● **Task prompt**
Give an exact copy of every line, leaving images out.
=== Data provided ===
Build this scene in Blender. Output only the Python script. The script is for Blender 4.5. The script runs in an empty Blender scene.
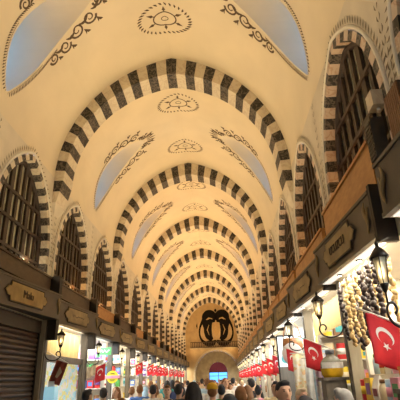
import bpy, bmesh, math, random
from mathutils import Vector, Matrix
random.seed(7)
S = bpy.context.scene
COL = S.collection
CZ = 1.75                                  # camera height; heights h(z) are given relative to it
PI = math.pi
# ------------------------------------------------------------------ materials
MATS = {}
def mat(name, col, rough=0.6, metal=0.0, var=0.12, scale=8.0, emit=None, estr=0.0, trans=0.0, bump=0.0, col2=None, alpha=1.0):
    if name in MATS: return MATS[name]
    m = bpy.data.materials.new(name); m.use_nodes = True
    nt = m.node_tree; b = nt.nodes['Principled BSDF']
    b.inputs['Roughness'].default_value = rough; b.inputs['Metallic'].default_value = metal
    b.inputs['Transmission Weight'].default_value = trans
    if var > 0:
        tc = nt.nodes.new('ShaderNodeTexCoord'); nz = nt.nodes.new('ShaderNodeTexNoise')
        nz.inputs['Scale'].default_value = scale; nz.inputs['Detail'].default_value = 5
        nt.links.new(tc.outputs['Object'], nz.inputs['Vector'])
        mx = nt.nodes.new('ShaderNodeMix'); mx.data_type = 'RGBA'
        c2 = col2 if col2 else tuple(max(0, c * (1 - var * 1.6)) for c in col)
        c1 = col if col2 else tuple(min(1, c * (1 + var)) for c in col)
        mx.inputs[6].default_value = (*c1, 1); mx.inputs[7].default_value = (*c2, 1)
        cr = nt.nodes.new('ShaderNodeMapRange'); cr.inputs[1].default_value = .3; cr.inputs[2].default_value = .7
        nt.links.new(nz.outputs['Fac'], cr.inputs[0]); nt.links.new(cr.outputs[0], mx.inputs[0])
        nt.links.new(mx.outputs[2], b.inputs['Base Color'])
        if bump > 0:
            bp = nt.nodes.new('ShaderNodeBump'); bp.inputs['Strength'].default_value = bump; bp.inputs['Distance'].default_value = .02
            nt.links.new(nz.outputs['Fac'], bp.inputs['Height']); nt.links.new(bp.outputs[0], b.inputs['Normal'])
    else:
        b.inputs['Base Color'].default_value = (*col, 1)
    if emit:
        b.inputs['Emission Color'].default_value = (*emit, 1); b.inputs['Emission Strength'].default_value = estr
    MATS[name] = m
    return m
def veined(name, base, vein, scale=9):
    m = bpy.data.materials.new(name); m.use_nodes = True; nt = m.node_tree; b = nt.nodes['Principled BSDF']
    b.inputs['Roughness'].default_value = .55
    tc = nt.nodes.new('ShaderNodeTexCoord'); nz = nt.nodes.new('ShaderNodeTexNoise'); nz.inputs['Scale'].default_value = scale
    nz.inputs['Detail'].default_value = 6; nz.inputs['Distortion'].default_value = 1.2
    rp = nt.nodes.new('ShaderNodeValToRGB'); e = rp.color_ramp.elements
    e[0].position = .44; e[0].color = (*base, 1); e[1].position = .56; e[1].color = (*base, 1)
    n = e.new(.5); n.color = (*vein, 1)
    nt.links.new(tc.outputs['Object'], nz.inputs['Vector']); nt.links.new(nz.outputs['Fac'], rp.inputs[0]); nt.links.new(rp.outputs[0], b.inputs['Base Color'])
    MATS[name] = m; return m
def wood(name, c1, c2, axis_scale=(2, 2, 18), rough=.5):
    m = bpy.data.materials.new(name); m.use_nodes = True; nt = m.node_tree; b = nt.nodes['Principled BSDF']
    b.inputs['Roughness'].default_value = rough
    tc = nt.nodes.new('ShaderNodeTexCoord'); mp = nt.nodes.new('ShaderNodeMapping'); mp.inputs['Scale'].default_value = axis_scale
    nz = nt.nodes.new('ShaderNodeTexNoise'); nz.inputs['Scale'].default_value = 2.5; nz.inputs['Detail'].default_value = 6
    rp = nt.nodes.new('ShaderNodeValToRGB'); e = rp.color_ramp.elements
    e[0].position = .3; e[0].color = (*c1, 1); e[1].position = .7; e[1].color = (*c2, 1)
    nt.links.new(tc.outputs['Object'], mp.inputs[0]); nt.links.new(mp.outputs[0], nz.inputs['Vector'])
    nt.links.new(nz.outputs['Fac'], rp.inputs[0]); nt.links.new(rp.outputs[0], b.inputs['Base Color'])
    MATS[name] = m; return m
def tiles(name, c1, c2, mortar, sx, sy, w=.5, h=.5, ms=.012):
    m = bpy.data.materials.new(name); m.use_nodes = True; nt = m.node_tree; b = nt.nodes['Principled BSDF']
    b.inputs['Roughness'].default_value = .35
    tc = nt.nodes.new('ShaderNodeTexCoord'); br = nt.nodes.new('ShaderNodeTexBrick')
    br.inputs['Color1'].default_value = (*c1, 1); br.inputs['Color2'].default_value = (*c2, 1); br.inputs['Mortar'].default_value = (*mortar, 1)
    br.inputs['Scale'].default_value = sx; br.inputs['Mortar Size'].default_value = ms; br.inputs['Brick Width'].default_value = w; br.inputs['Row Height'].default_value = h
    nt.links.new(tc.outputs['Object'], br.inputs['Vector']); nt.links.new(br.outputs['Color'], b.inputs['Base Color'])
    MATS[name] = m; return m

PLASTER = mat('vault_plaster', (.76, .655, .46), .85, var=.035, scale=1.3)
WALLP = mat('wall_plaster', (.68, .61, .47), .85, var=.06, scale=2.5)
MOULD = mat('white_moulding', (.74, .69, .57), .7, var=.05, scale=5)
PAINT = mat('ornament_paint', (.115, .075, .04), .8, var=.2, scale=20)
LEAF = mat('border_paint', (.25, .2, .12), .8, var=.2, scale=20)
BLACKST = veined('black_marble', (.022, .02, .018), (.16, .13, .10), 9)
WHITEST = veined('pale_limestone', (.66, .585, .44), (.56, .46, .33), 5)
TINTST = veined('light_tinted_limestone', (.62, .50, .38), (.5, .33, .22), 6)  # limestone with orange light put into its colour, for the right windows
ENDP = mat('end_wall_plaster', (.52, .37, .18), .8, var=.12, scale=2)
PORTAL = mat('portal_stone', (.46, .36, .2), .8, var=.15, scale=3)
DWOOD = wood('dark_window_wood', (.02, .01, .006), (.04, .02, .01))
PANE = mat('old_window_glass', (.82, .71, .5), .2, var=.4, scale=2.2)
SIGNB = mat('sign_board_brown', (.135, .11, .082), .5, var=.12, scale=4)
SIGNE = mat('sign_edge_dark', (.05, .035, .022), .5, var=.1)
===
● **The result**
Build this scene in Blender. Output only the Python script. The script is for Blender 4.5. The script runs in an empty Blender scene.
import bpy, bmesh, math, random
from mathutils import Vector, Matrix
random.seed(7)
S = bpy.context.scene
COL = S.collection
CZ = 1.75                                  # camera height; heights h(z) are given relative to it
PI = math.pi
# ------------------------------------------------------------------ materials
MATS = {}
def mat(name, col, rough=0.6, metal=0.0, var=0.12, scale=8.0, emit=None, estr=0.0, trans=0.0, bump=0.0, col2=None, alpha=1.0):
    if name in MATS: return MATS[name]
    m = bpy.data.materials.new(name); m.use_nodes = True
    nt = m.node_tree; b = nt.nodes['Principled BSDF']
    b.inputs['Roughness'].default_value = rough; b.inputs['Metallic'].default_value = metal
    b.inputs['Transmission Weight'].default_value = trans
    if var > 0:
        tc = nt.nodes.new('ShaderNodeTexCoord'); nz = nt.nodes.new('ShaderNodeTexNoise')
        nz.inputs['Scale'].default_value = scale; nz.inputs['Detail'].default_value = 5
        nt.links.new(tc.outputs['Object'], nz.inputs['Vector'])
        mx = nt.nodes.new('ShaderNodeMix'); mx.data_type = 'RGBA'
        c2 = col2 if col2 else tuple(max(0, c * (1 - var * 1.6)) for c in col)
        c1 = col if col2 else tuple(min(1, c * (1 + var)) for c in col)
        mx.inputs[6].default_value = (*c1, 1); mx.inputs[7].default_value = (*c2, 1)
        cr = nt.nodes.new('ShaderNodeMapRange'); cr.inputs[1].default_value = .3; cr.inputs[2].default_value = .7
        nt.links.new(nz.outputs['Fac'], cr.inputs[0]); nt.links.new(cr.outputs[0], mx.inputs[0])
        nt.links.new(mx.outputs[2], b.inputs['Base Color'])
        if bump > 0:
            bp = nt.nodes.new('ShaderNodeBump'); bp.inputs['Strength'].default_value = bump; bp.inputs['Distance'].default_value = .02
            nt.links.new(nz.outputs['Fac'], bp.inputs['Height']); nt.links.new(bp.outputs[0], b.inputs['Normal'])
    else:
        b.inputs['Base Color'].default_value = (*col, 1)
    if emit:
        b.inputs['Emission Color'].default_value = (*emit, 1); b.inputs['Emission Strength'].default_value = estr
    MATS[name] = m
    return m
def veined(name, base, vein, scale=9):
    m = bpy.data.materials.new(name); m.use_nodes = True; nt = m.node_tree; b = nt.nodes['Principled BSDF']
    b.inputs['Roughness'].default_value = .55
    tc = nt.nodes.new('ShaderNodeTexCoord'); nz = nt.nodes.new('ShaderNodeTexNoise'); nz.inputs['Scale'].default_value = scale
    nz.inputs['Detail'].default_value = 6; nz.inputs['Distortion'].default_value = 1.2
    rp = nt.nodes.new('ShaderNodeValToRGB'); e = rp.color_ramp.elements
    e[0].position = .44; e[0].color = (*base, 1); e[1].position = .56; e[1].color = (*base, 1)
    n = e.new(.5); n.color = (*vein, 1)
    nt.links.new(tc.outputs['Object'], nz.inputs['Vector']); nt.links.new(nz.outputs['Fac'], rp.inputs[0]); nt.links.new(rp.outputs[0], b.inputs['Base Color'])
    MATS[name] = m; return m
def wood(name, c1, c2, axis_scale=(2, 2, 18), rough=.5):
    m = bpy.data.materials.new(name); m.use_nodes = True; nt = m.node_tree; b = nt.nodes['Principled BSDF']
    b.inputs['Roughness'].default_value = rough
    tc = nt.nodes.new('ShaderNodeTexCoord'); mp = nt.nodes.new('ShaderNodeMapping'); mp.inputs['Scale'].default_value = axis_scale
    nz = nt.nodes.new('ShaderNodeTexNoise'); nz.inputs['Scale'].default_value = 2.5; nz.inputs['Detail'].default_value = 6
    rp = nt.nodes.new('ShaderNodeValToRGB'); e = rp.color_ramp.elements
    e[0].position = .3; e[0].color = (*c1, 1); e[1].position = .7; e[1].color = (*c2, 1)
    nt.links.new(tc.outputs['Object'], mp.inputs[0]); nt.links.new(mp.outputs[0], nz.inputs['Vector'])
    nt.links.new(nz.outputs['Fac'], rp.inputs[0]); nt.links.new(rp.outputs[0], b.inputs['Base Color'])
    MATS[name] = m; return m
def tiles(name, c1, c2, mortar, sx, sy, w=.5, h=.5, ms=.012):
    m = bpy.data.materials.new(name); m.use_nodes = True; nt = m.node_tree; b = nt.nodes['Principled BSDF']
    b.inputs['Roughness'].default_value = .35
    tc = nt.nodes.new('ShaderNodeTexCoord'); br = nt.nodes.new('ShaderNodeTexBrick')
    br.inputs['Color1'].default_value = (*c1, 1); br.inputs['Color2'].default_value = (*c2, 1); br.inputs['Mortar'].default_value = (*mortar, 1)
    br.inputs['Scale'].default_value = sx; br.inputs['Mortar Size'].default_value = ms; br.inputs['Brick Width'].default_value = w; br.inputs['Row Height'].default_value = h
    nt.links.new(tc.outputs['Object'], br.inputs['Vector']); nt.links.new(br.outputs['Color'], b.inputs['Base Color'])
    MATS[name] = m; return m

PLASTER = mat('vault_plaster', (.76, .655, .46), .85, var=.035, scale=1.3)
WALLP = mat('wall_plaster', (.68, .61, .47), .85, var=.06, scale=2.5)
MOULD = mat('white_moulding', (.74, .69, .57), .7, var=.05, scale=5)
PAINT = mat('ornament_paint', (.115, .075, .04), .8, var=.2, scale=20)
LEAF = mat('border_paint', (.25, .2, .12), .8, var=.2, scale=20)
BLACKST = veined('black_marble', (.022, .02, .018), (.16, .13, .10), 9)
WHITEST = veined('pale_limestone', (.66, .585, .44), (.56, .46, .33), 5)
TINTST = veined('light_tinted_limestone', (.62, .50, .38), (.5, .33, .22), 6)  # limestone with orange light put into its colour, for the right windows
ENDP = mat('end_wall_plaster', (.52, .37, .18), .8, var=.12, scale=2)
PORTAL = mat('portal_stone', (.46, .36, .2), .8, var=.15, scale=3)
DWOOD = wood('dark_window_wood', (.02, .01, .006), (.04, .02, .01))
PANE = mat('old_window_glass', (.82, .71, .5), .2, var=.4, scale=2.2)
SIGNB = mat('sign_board_brown', (.135, .11, .082), .5, var=.12, scale=4)
SIGNE = mat('sign_edge_dark', (.05, .035, .022), .5, var=.1)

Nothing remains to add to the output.